Friday, September 02, 2005

It's Perfection and Grace: What's Not to Love about Steely Dan?

There's a couple of people walking a wiggly beagle outside the window right now--but that's beside the point. It's precisely the kind of scene you won't find in a Steely Dan song.

The top's down, palm trees nod overhead, we whoosh toward TJ. Glass-top tables and ice buckets puddling on a half-moon patio overlooking the sinful city.

Living hard will take its toll
Illegal fun
Under the sun, boys

My love for Steely Dan is both indefatigable and inevitably met with confusion and dismay.

I am alone in a Steely Dan-hater world. They are the ultimate players to hate.

Yeah, I mean you, all you player-haters.

I had thought SD was a sound my dad should check out--yeah, my dad.

"Those guys?" he said, sort of high-pitched. "Ah, hell, that one was just too scary to look at, I can't listen to him."

But no, Dad, Steely Dan's not to look at, it's to feel.

It isn't jazz, it isn't quite rock--it sure as hell isn't easy-listening. It's complex, it's syncopated, it's funky, it's just...escape.

I love a man who sings in an Aqua-Velva voice with Humbert-esque glee of girls who just started shaving, wearing high, tight shorts. Of the hallucinatory joys of tequila and the glitter of California mansions clinging seductively to desert mountainsides. Of sucking down scotch-and-waters in a palm hut bar in Antigua til blind, twisting a bitter peg in the hole of your broken heart.

Who are these outlaws? And where can I find them?

I'm a bookeeper's son
I don't want to hurt no one
Don't take me alive

Now, don't get me wrong, they truly are a couple of scary-looking mofos. Actually, nowadays they simply look like quasi-wealthy, fully-nerdy men in their late fifties. Like computer programmers, software guys, who started out in, say, '81 or '83, and, as we all know now, were wheelbarrowing cash up the street by '99. Or at least that's what they looked like the day I saw them on Rush Street a few summers ago. Well, I didn't see them, but my companions, my boyfriend at the time and our friend, did, because they stopped dead in front of Carmines after these mid-life crisis nobodies passed us, looked at each other, and screamed in unison like a couple of cheerleaders: "Steely Dan!"

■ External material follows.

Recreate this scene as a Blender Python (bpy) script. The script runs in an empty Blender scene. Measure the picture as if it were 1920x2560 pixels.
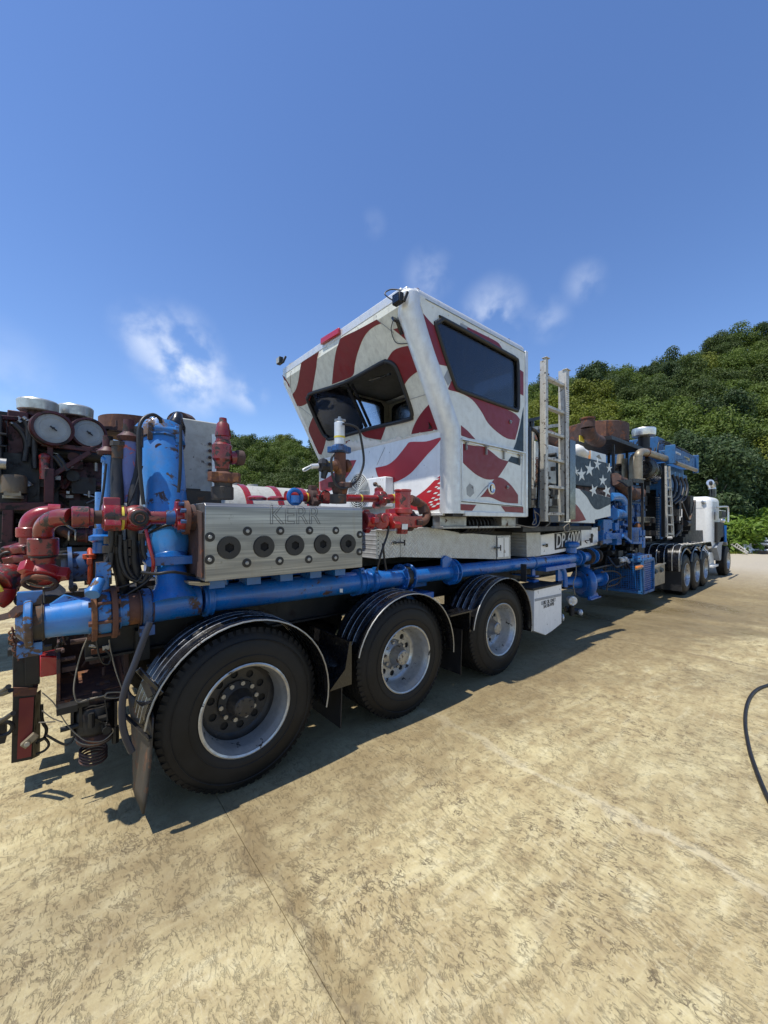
import bpy, bmesh, math, random
import numpy as np
from mathutils import Vector, Matrix, noise as mnoise
from mathutils.geometry import tessellate_polygon
random.seed(7); np.random.seed(7)
PI = math.pi
C = bpy.context.scene.collection
sc = bpy.context.scene

# ------------------------------------------------------------------ camera
EYE = 1.72
YAW = math.radians(49.9)
cd = bpy.data.cameras.new('camera'); cam = bpy.data.objects.new('camera', cd); C.objects.link(cam)
cam.location = (0, 0, EYE)
cam.rotation_euler = (PI/2, 0, YAW - PI/2)
cd.sensor_fit = 'HORIZONTAL'; cd.sensor_width = 36; cd.lens = 18
cd.shift_y = 26/1920; cd.clip_start = .05; cd.clip_end = 2000
sc.camera = cam

# ------------------------------------------------------------------ world, sun, exposure
SUN_TO = Vector((-.38, .06, 1)).normalized()
w = bpy.data.worlds.new('World'); sc.world = w; w.use_nodes = True
nt = w.node_tree; N = nt.nodes; L = nt.links
for n in list(N): N.remove(n)
out = N.new('ShaderNodeOutputWorld'); bg = N.new('ShaderNodeBackground')
sky = N.new('ShaderNodeTexSky'); sky.sky_type = 'NISHITA'; sky.sun_disc = False
sky.sun_elevation = math.asin(SUN_TO.z); sky.sun_rotation = math.atan2(SUN_TO.x, SUN_TO.y)
sky.air_density = 1.0; sky.dust_density = .15; sky.ozone_density = 3.0; sky.altitude = 300
hs = N.new('ShaderNodeHueSaturation'); hs.inputs['Saturation'].default_value = 1.13; hs.inputs['Hue'].default_value = .508; hs.inputs['Value'].default_value = 1.36
L.new(sky.outputs[0], hs.inputs['Color'])
tc = N.new('ShaderNodeTexCoord')
def world_dir(px, py):
    a = (px-960)/960; b = (1306-py)/960
    v = Vector((math.cos(YAW) + a*math.sin(YAW), math.sin(YAW) - a*math.cos(YAW), b))
    return v.normalized()
nz = N.new('ShaderNodeTexNoise'); nz.inputs['Scale'].default_value = 13; nz.inputs['Detail'].default_value = 5; nz.inputs['Roughness'].default_value = .5
nz.inputs['Distortion'].default_value = .15
L.new(tc.outputs['Generated'], nz.inputs['Vector'])
nr = N.new('ShaderNodeMapRange'); nr.interpolation_type = 'SMOOTHSTEP'; nr.inputs[1].default_value = .36; nr.inputs[2].default_value = .66
L.new(nz.outputs['Fac'], nr.inputs[0])
acc = None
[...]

Now, if these Glamour Profession wannabes can recognize Walter Becker and Donald Fagen (who never seemed to be clearly depicted on album covers or sleeves) on the street, it was worth checking out. Which I eventually, then obsessively did. I obtained Pretzel Logic through Gaucho by the end of 2001. At my workaday desk, I could envelop myself in tales of hard living, fast driving, faithless women, supple girls, and activities suspiciously resembling smuggling.

Endless nights and and bottomless drinks that would become watery memories during the car ride the next day. Afternoons stretching out on beaches where no one has a tan line and calls are made on phones ferried over on silver trays. Gauloises and Veuve Cliquot. Later, once the jet lands stateside, Bushmills and Marlboros.

I'll learn to work the saxophone
I'll play just what I feel
Drink Scotch whisky all night long
And die behind the wheel

One of the recent times I went home to see my parents, when my dad suddenly inserted an SD reference into the conversation in the car from the airport, slying saying, eyes on I-64, "Drink your big black cow and get out of here," I was vilified.